Unfortunately in this book the solution is so contrived, and illogical, as to be ridiculous.
If you are new to a EQ, start with the first, and best: The Roman Hat Mystery.
by A PARSONS
great
by Jane
……with a less exotic setting than some Ellery Queens, and the “Egyptian” tau cross thing rather a red herring – brought in , I think to match titles with, e.g. the American Gun Mystery, the Chinese Orange Mystery etc..
by J Bannion
I have always liked reading books from Ellery Queen as he is a great classic murder mystery writer. I love his way of reasoning in explaining to the reader how everything happened. In many of his books you also get a challenge (this book included), where the reader gets a chance to think and decide who the murderer is, having in his possession the same facts as the writer. It is not always easy to find the guilty party, but Ellery Queen’s books are always such a joy to read. Reccommended to anybody who likes classic, well thought, mystery murder books.
by NJ
It’s difficult to get more celebrated in the annals of American crime fiction than Ellery Queen – as authors, editors, anthologists and compilers Frederick Dannay and Manfred B. Lee were better known.

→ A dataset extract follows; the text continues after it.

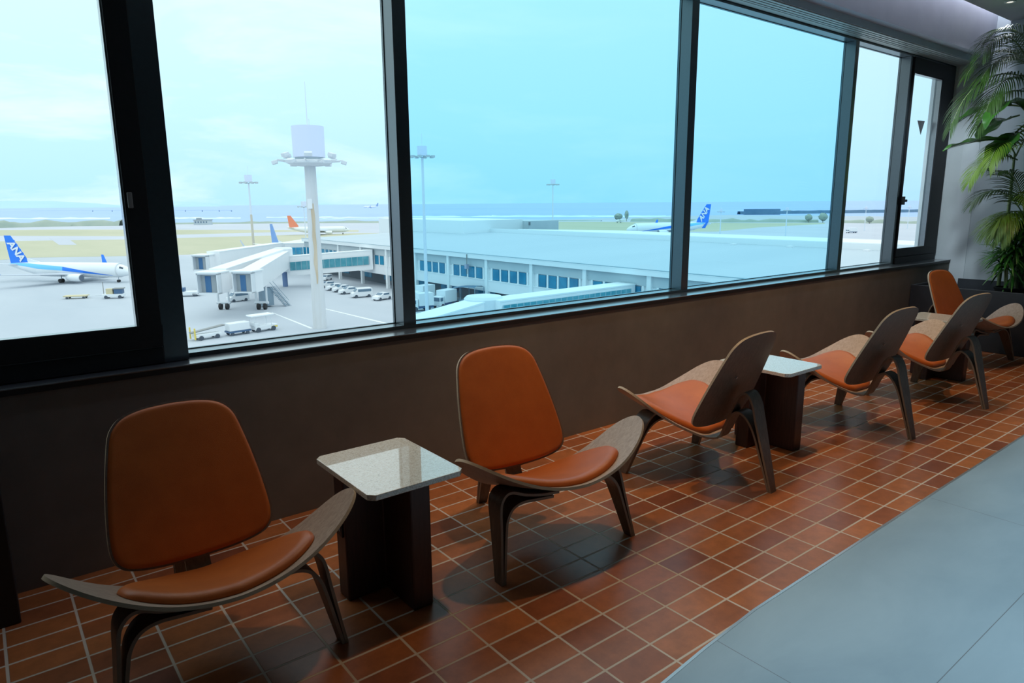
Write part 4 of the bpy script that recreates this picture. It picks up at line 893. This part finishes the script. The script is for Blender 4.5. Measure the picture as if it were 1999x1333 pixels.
for i, (px, py, van, lab, da) in enumerate(((640, 561, 0, 'white car parked farthest along the row, just right of the tall mast', .9), (655, 566, 0, 'second white car of the row under the pier, counted from the tall mast', .9), (668, 569, 0, 'third white car of the row under the pier', .9), (681, 573, 0, 'fourth white car of the row, left of the white pickup', .9), (706, 580, 1, 'white van at the near end of the row, its dark windscreen to the left', 1.0), (746, 585, 0, 'white car tucked beside the second mullion', .5))):
    q = AT(px, py); car(q, toward-da-.3, lab, van, 1.05)
q = AT(638, 547); car(q, toward-.5, 'small white van standing alone behind the row of parked cars', True, .8)
def truck(p, ang, label, L=5.2):
    root = empty('box_truck', p, ang, label, 'truck', 'box trucks by the pier')
    mb = MB(); mb.box((-L/2, -1.1, .95), (L/2-1.5, 1.1, 3.3)); mb.build('cargo_box', VW, root, bevel=.05); mb = MB(); mb.box((L/2-1.4, -1.0, .5), (L/2, 1.0, 2.3)); mb.build('cab', VW, root, bevel=.15)
    mb = MB(); mb.box((L/2-.9, -1.02, 1.4), (L/2-.1, 1.02, 2.05)); mb.box((L/2-.06, -.85, 1.4), (L/2+.02, .85, 2.1)); mb.build('window', VGL, root); mb = MB(); mb.box((-L/2, -.9, .5), (L/2-.2, .9, .95)); mb.build('chassis', VB, root); wheels(root, (-L/2+1.1, L/2-.8), .95, .45); return root
truck(AT(826, 588)+Vector((0, 0, 0)), R(195), 'white box truck behind the slim mast, nearest the second mullion', 5); truck(AT(868, 599), R(200), 'white box truck right of the slim mast, in front of the pier', 5.2); truck(AT(822, 606), R(170), 'low white truck at the foot of the slim mast', 4.4)
# dark covered ramp
q = AT(926, 592)+Vector((-3.0, 0, 0)); root = empty('covered_boarding_ramp', q, R(-86), 'dark covered boarding ramp with a curved canopy beside the third air bridge', 'boarding ramp')
prof = [(-4, .9), (-3, 2.3), (-1.4, 3.2), (1.0, 3.6), (5.5, 3.9)]; mb = MB()
mb.grid([[(x, -1.2, z) for x, z in prof], [(x, -.6, z+.25) for x, z in prof], [(x, .6, z+.25) for x, z in prof], [(x, 1.2, z) for x, z in prof]]); mb.build('canopy', mat('canopy_slate', (.10, .20, .30), .6), root, smooth=True)
mb = MB(); mb.slab([(-4, -1, .35), (5.5, -1, 1.6), (5.5, 1, 1.6), (-4, 1, .35)], .2)
for x, z in prof:
    for s in (-1.1, 1.1): mb.tube([(x, s, .5+.13*(x+4)), (x, s, z)], .06, 6)
mb.build('ramp_frame', mat('ramp_steel', (.22, .36, .46), .6), root); wheels(root, (-2.5, 4.5), .9, .4)
# ground equipment at the lower left
VANG = math.atan2(2.0, 12.2)
q = AT(512, 646); root = empty('baggage_tractor', q, VANG, 'white baggage tractor with a canopy roof, at the bottom of the second window', 'airport vehicle')
mb = MB(); mb.box((-1.5, -.8, .35), (2.2, .8, 1.0)); mb.box((-1.6, -.75, 1.0), (-.9, .75, 1.5)); mb.build('body', VW, root, bevel=.06); mb = MB(); mb.box((-2.0, -1.0, 2.5), (1.7, 1.0, 2.7)); mb.build('canopy', FASC, root, bevel=.04)
mb = MB()
for x in (-1.6, 1.2):
    for s in (-.8, .8): mb.tube([(x, s, .9), (x, s, 2.5)], .06, 6)
mb.build('post', OFFW, root); mb = MB(); mb.box((1.2, -.82, .5), (2.22, .82, .75)); mb.build('bumper', YEL, root); wheels(root, (-1.0, 1.5), .8, .38)
for k, (px, py, lab) in enumerate(((465, 652.5, 'white covered baggage cart hitched behind the canopy tractor'),)):
    q = AT(px, py); root = empty('baggage_cart', q, VANG, lab, 'cart'); mb = MB(); mb.box((-1.7, -.85, .45), (1.7, .85, .7)); mb.build('deck', BEI if k else VB, root)
    mb = MB(); mb.box((-1.6, -.8, .7), (1.6, .8, 1.9 if not k else 1.2)); mb.build('cover', VW, root, bevel=.08); wheels(root, (-1.2, 1.2), .75, .26)
q = AT(405, 661); root = empty('belt_loader', q, VANG, 'belt loader with yellow corner posts, lowest left behind the second window', 'airport vehicle')
mb = MB(); mb.box((-1.9, -.8, .4), (1.9, .8, .9)); mb.build('body', VW, root, bevel=.06); mb = MB(); mb.slab([(-2.4, -.45, 1.1), (2.6, -.45, 1.7), (2.6, .45, 1.7), (-2.4, .45, 1.1)], .15); mb.build('belt', GREYPL, root)
mb = MB(); mb.tube([(-2.1, -.85, .2), (-2.1, -.85, 1.9)], .12, 8); mb.tube([(-2.1, .85, .2), (-2.1, .85, 1.9)], .12, 8); mb.build('corner_post', YEL, root); wheels(root, (-1.2, 1.2), .8, .34)
# by the parked airliner
q = AT(224, 582); root = empty('tow_tractor', q, R(-25), 'small tow tractor with a dark blue cab in front of the parked airliner', 'airport vehicle')
mb = MB(); mb.box((-2.2, -.9, .35), (2.0, .9, 1.0)); mb.build('body', VW, root, bevel=.06); mb = MB(); mb.box((.2, -.8, 1.0), (1.8, .8, 2.0)); mb.build('cab', VB, root, bevel=.08); mb = MB(); mb.box((0, -.9, 2.0), (2.0, .9, 2.2)); mb.build('cab_roof', GREYPL, root); mb = MB(); mb.box((-1.4, -.6, 1.0), (-.1, .6, 2.1)); mb.build('load', BEI, root); mb = MB(); mb.tube([(-2.0, 0, 1.0), (-2.0, 0, 3.6)], .07, 6); mb.build('mast', GREYPL, root); wheels(root, (-1.4, 1.3), .85, .36)
q = AT(150, 582.5); root = empty('flatbed_trailer', q, R(-25), 'low beige flatbed trailer towed in front of the parked airliner', 'trailer')
mb = MB(); mb.box((-2.3, -.9, .45), (2.2, .9, .7)); mb.build('deck', BEI, root); mb = MB(); mb.tube([(2.2, 0, .5), (7.2, 0, .5)], .09, 6); mb.build('tow_bar', OFFW, root); wheels(root, (-1.6, 1.6), .8, .25)
q = AT(368, 578); root = empty('pushback_tug', q, R(-25), 'grey and white pushback tug beside the wide dark mullion', 'airport vehicle')
mb = MB(); mb.box((-2.6, -1.1, .35), (2.4, 1.1, 1.1)); mb.build('body', VW, root, bevel=.08); mb = MB(); mb.box((-2.0, -1.0, 1.1), (-.6, 1.0, 1.9)); mb.build('cab', VB, root, bevel=.08); wheels(root, (-1.6, 1.5), 1.0, .45)
q = AT(465, 588); car(q, R(190), 'white car with dark rear window parked under the air bridge cabs', True, 1.0)
q = AT(1662, 455); truck(q, R(150), 'small white truck alone on the taxiway in the narrow fifth pane', 6.5)
q = AT(1212, 434.5); root = empty('light_aircraft', q, R(150), 'tiny white light aircraft at the nose of the taxiing airliner', 'airplane')
mb = MB(); mb.tube([(5, 0, 1.6), (4, 0, 1.9), (1, 0, 2.0), (-5, 0, 2.2)], [.3, .9, 1.0, .25], 12); mb.build('fuselage', JETW, root, smooth=True); mb = MB(); mb.cbox((1, 0, 2.9), (1.8, 13, .2)); mb.build('wing', JETW, root); mb = MB(); mb.slab([(-3.6, -.08, 2.2), (-5.2, -.08, 2.2), (-5.4, -.08, 4.2), (-4.6, -.08, 4.2)], .16); mb.build('tail_fin', JETW, root); wheels(root, (3.6, .2), .9, .35)

# ------------------------------------------------------------------ world and lights
w = bpy.data.worlds.new('sky'); sc.world = w; w.use_nodes = True; nt = w.node_tree; nt.nodes.clear(); L = nt.links
def wn(t, **k):
    n = nt.nodes.new(t)
    for kk, v in k.items():
        if kk in n.inputs: n.inputs[kk].default_value = v
        else: setattr(n, kk, v)
    return n
tc = wn('ShaderNodeTexCoord'); sp = wn('ShaderNodeSeparateXYZ'); L.new(tc.outputs['Generated'], sp.inputs[0])
el = wn('ShaderNodeValToRGB'); L.new(sp.outputs[2], el.inputs[0])
e = el.color_ramp.elements; e[0].position = 0.0; e[0].color = (.44, .76, .97, 1); e[1].position = .30; e[1].color = (.66, .90, .97, 1)
for ps, cc in ((.5, (1.0, 1.2, 1.27, 1)), (1.0, (1.35, 1.55, 1.6, 1))): x = e.new(ps); x.color = cc
x = e.new(.12); x.color = (.54, .84, .98, 1)
mp = wn('ShaderNodeMapping'); mp.inputs['Scale'].default_value = (1.6, 1.6, 7.0); L.new(tc.outputs['Generated'], mp.inputs[0])
nz = wn('ShaderNodeTexNoise', Scale=1.7, Detail=7., Roughness=.6, Distortion=.3); L.new(mp.outputs[0], nz.inputs['Vector'])
cr = wn('ShaderNodeValToRGB'); L.new(nz.outputs['Fac'], cr.inputs[0]); cr.color_ramp.elements[0].position = .46; cr.color_ramp.elements[1].position = .70; cr.color_ramp.elements[0].color = (0, 0, 0, 1); cr.color_ramp.elements[1].color = (1, 1, 1, 1)
az = wn('ShaderNodeMapRange'); L.new(sp.outputs[0], az.inputs[0]); az.inputs[1].default_value = .05; az.inputs[2].default_value = .85; az.inputs[3].default_value = 1; az.inputs[4].default_value = .12
mm = wn('ShaderNodeMath', operation='MULTIPLY'); L.new(cr.outputs[0], mm.inputs[0]); L.new(az.outputs[0], mm.inputs[1])
mx = wn('ShaderNodeMixRGB'); L.new(mm.outputs[0], mx.inputs[0]); L.new(el.outputs[0], mx.inputs[1]); mx.inputs[2].default_value = (.84, .98, 1.0, 1)
bri = wn('ShaderNodeMixRGB'); L.new(az.outputs[0], bri.inputs[0]); bri.inputs[1].default_value = (.97, .97, 1.0, 1); bri.inputs[2].default_value = (1.06, 1.02, 1., 1)
mu = wn('ShaderNodeMixRGB', blend_type='MULTIPLY'); mu.inputs[0].default_value = 1; L.new(mx.outputs[0], mu.inputs[1]); L.new(bri.outputs[0], mu.inputs[2])
bg = wn('ShaderNodeBackground', Strength=1.22); L.new(mu.outputs[0], bg.inputs[0]); ow = wn('ShaderNodeOutputWorld'); L.new(bg.outputs[0], ow.inputs[0])

def portal(x0, x1, z0, z1):
    l = bpy.data.lights.new('window_portal', 'AREA'); l.shape = 'RECTANGLE'; l.size = x1-x0; l.size_y = z1-z0; l.cycles.is_portal = True
    o = bpy.data.objects.new('window_portal', l); COL.objects.link(o); o.location = ((x0+x1)/2, .32, (z0+z1)/2); o.rotation_euler = (R(-90), 0, 0)
for a, b in ((-.9, 1.75), (1.75, 3.99), (3.99, 6.2), (6.2, 8.3)): portal(a, b, .79, 2.76)
WARM = (1.0, .66, .36)
def spot(x, y, P, z=3.10, ang=66, tgt=None, col=WARM, soft=.05):
    l = bpy.data.lights.new('downlight_or_fill_spot', 'SPOT'); l.energy = P; l.color = col; l.spot_size = R(ang); l.spot_blend = .7; l.shadow_soft_size = soft
    o = bpy.data.objects.new('downlight_or_fill_spot', l); COL.objects.link(o); o.location = (x, y, z); t = Vector(tgt or (x, y, 0))
    o.rotation_euler = (t-o.location).to_track_quat('-Z', 'Y').to_euler()
for x, P in ((1.82, 60), (2.85, 82), (4.1, 82), (5.4, 80), (6.5, 42)): spot(x, -.75, P)
for x in (1.5, 2.5, 3.5, 4.5, 5.5, 6.5, 7.5): spot(x, -2.95, 150, ang=58, col=(.76, .91, 1.0), soft=.10)  # unseen cool fill spots added over the walkway to brighten the grey floor
l = bpy.data.lights.new('cove_lamp', 'AREA'); l.shape = 'RECTANGLE'; l.size = 8.2; l.size_y = .05; l.energy = 40; l.color = (.80, .84, 1.0)
o = bpy.data.objects.new('cove_lamp', l); COL.objects.link(o); o.location = (4.3, -.22, 3.42)

l = bpy.data.lights.new('planter_downlight', 'SPOT'); l.energy = 14; l.color = (.86, .93, 1.0); l.spot_size = R(110); l.spot_blend = .6; l.shadow_soft_size = .06
o = bpy.data.objects.new('planter_downlight', l); COL.objects.link(o); o.location = dl.location+Vector((0, 0, -.02))
spot(5.7, -.55, 190, ang=34, tgt=(8.40, -.10, 1.45), col=(.80, .92, 1.0), soft=.08)  # unseen fill spot added to brighten the end wall and window reveal
sc.cycles.use_denoising = True
vs = sc.view_settings; sc.display_settings.display_device = 'sRGB'; vs.view_transform = 'Standard'; vs.look = 'None'; vs.gamma = 1; vs.use_curve_mapping = False; vs.exposure = 0.0
sc.cycles.max_bounces = 10; sc.cycles.transparent_max_bounces = 16; sc.cycles.caustics_reflective = False; sc.cycles.caustics_refractive = False; sc.cycles.sample_clamp_indirect = 4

I doubt anyone would attempt to repugn their impact on the development of the genre; from the exemplary complexity of their fair play novels to the leg-up given to so many other authors in the pages of Ellery Queen’s Mystery Magazine, their stature is assured.
For all the brilliance and insight displayed across their combined careers, however, The Egyptian Cross Mystery does feel a little like someone struggling to make a plot fill a specified number of pages, and the kicker is that they’d probably get away with it were there not an absolutely blistering period of play just after the halfway mark reminding you that you’re in the hands of slightly-off-their-game professionals.
The start meanders, the follow-up meanders – everyone has something to hide, naturally, but most of these intrigues are dismissed in an almost desultory manner; Muddying The Waters 101 – and then just as I was about to pack it in suddenly everything kicked over into the type of wonderfully dizzy whirligig that I would expect from this typewriter. When Queen (detective and authors alike) is in this kind of form he’s a world-beater, like Sherlock Holmes with a peculiarly focussed form of ADHD, and the next quarter of the book tore by in no time at all.
Alas, not to last. The ‘Challenge to the Reader’ is always a lovely moment – you’ve seen the clues I’ve seen and I know who the guilty party is…do you? – but after another dredge of characters running around to little or no effect I personally found it hard to get too excited. The solution is as fair as they come, no doubt about that, but it would be more affecting at the end of a shorter and more tightly-coiled book. That midway brilliance remains, though, and is almost worth the price of admission alone.
by Colin McG
A convoluted puzzler with double-bluff following on from bluff as Ellery Queen finds himself drawn into a case with grotesque, grand guignol features. A series of hideous murders take place, all involving the crucifixion of headless corpses, leading to the uncovering of an old blood feud originating in Montenegro.
It’s a complex, twisty and gory mystery which is resolved with the characteristic application of EQ logic.
by Rob Falconer
Having read so much modern rubbish, it’s refreshing to get back to something written with thought. Very good.